Experts who have examined other U.S. runway incursions have repeatedly pointed to intersecting runway systems as a particular challenge. Public NTSB testimony to Congress has highlighted how converging traffic patterns, visibility limitations, and human workload can interact in ways that narrow margins of safety even when individual decisions appear reasonable. Those same themes are now being raised in commentary about Newark’s design and operating environment.
Newark’s role as both a major passenger gateway and a cargo hub adds to the operational complexity. Passenger airlines rely on tightly timed banks of arrivals and departures that feed connecting flights across North America and beyond. At the same time, overnight and early morning cargo operations, including FedEx and other freight carriers, use the same airfield infrastructure. Coordinating these flows on intersecting runways can leave little room for delay or miscommunication.
Urban geography also limits options for major airfield expansion. The airport is hemmed in by highways, industrial areas, and tidal wetlands, constraining how runways can be lengthened, realigned, or replaced. As a result, safety improvements at Newark have historically focused on procedures, lighting, signage, and technology rather than wholesale runway redesign, an approach that is likely to remain central as investigators analyze the latest near miss.
A Near Miss in a Wider Pattern of Runway Incursions
The Alaska and FedEx encounter at Newark is the latest in a string of close calls on U.S. runways that have drawn national attention. In public reports and testimony, the NTSB has cited several high-profile cases in recent years, including a near collision in Austin, Texas, where a FedEx 767 came within roughly one hundred feet vertically of a Southwest Airlines Boeing 737 that was departing from the same runway in low visibility conditions.
Other serious events referenced in NTSB documents include runway incursions at Boston, New York’s John F. Kennedy International Airport, and regional airports such as Sarasota. In many of these cases, aircraft were cleared to land or take off on intersecting or shared surfaces, and safety margins depended heavily on real-time controller judgment, crew situational awareness, and, where available, automated ground radar alerts.
In formal findings on the Austin incident, the NTSB has emphasized that the absence of runway surveillance systems and cockpit alerting tools can allow errors or incorrect assumptions to go uncorrected until aircraft are dangerously close. The board has urged wider deployment of airport surface detection systems and new cockpit technologies that would warn pilots of traffic on intersecting runways or conflicting approaches.
The Newark episode fits into this broader narrative of a system operating safely most of the time, yet revealing vulnerabilities when traffic loads are high or when configurations such as intersecting runways increase complexity. For travelers and airlines alike, the pattern has raised questions about whether current safeguards are keeping pace with demand at major hubs.
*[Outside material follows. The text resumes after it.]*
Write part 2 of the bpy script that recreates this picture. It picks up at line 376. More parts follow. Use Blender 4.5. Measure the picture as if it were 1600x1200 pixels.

Technology, Training, and the Push for Safer Surfaces
In response to recent incursions, federal safety recommendations have increasingly focused on technology designed to give both controllers and pilots a clearer real-time picture of runway activity. Airport surface detection systems that combine radar with multilateration and automatic dependent surveillance data can display aircraft and ground vehicles on controller screens, generating visual and aural alerts when potential conflicts arise.
Some large airports already use these tools, and publicly available information shows that the Federal Aviation Administration has committed funding to expand and upgrade surface monitoring at a range of facilities. However, the level of protection varies from airport to airport, and not all intersecting-runway layouts benefit from full-featured detection systems. That variability is a recurring theme in NTSB recommendations that call for standardized, nationwide deployment.
On the flight deck, investigators have urged the development of onboard systems that would alert pilots to conflicting traffic on or near the runway environment. Industry reporting indicates that the FAA has been encouraged to work with aircraft and avionics manufacturers to bring such capabilities into both new and existing fleets. For crews operating into airports like Newark, this type of independent cross-check could provide an extra layer of assurance when instructions involve crossing or intersecting runways.
Training and procedures remain another critical pillar. Airlines and cargo operators routinely rehearse go-arounds, runway confusion scenarios, and last-minute changes to approach clearances in simulators. The successful go-around executed by the Alaska crew at Newark, as described in news reports, illustrates how procedural discipline and recurrent training can turn a potentially catastrophic situation into a non-event for those on board, even as investigators examine how the situation arose in the first place.
What Newark’s Near Miss Means for Future Flights
For passengers scheduled to pass through Newark in the coming days and weeks, operations are expected to continue largely as normal while investigators collect data from radar recordings, radio transmissions, and flight recorders. Historically, most runway incursion inquiries have resulted in detailed safety recommendations rather than immediate schedule disruptions, although specific air traffic procedures can change quietly behind the scenes.
Industry analysts note that serious incidents often become catalysts for broader reforms that extend well beyond a single airport. Past runway incursions have led to changes in phraseology used by controllers and pilots, upgrades to lighting and signage, and new limits on how intersecting or crossing runways can be used simultaneously. The latest event at Newark is likely to feed into that ongoing policy conversation, especially as federal agencies review how intersecting runway operations are managed at other legacy airports.
For Newark itself, the near miss has renewed attention on long-discussed questions about capacity, modernization, and the balance between efficiency and safety. Some aviation specialists expect the investigation to prompt fresh evaluations of arrival and departure spacing, the conditions under which intersecting runways can be used for concurrent approaches, and whether additional technology investments are warranted on the airfield.
Travelers may never see most of these changes directly, but the close call between the Alaska Airlines and FedEx jets serves as a reminder that safety margins in modern aviation are maintained through constant adjustment. As federal investigators work through the Newark case, their findings and recommendations are likely to shape how intersecting runways are managed not just in New Jersey, but across the national airspace system.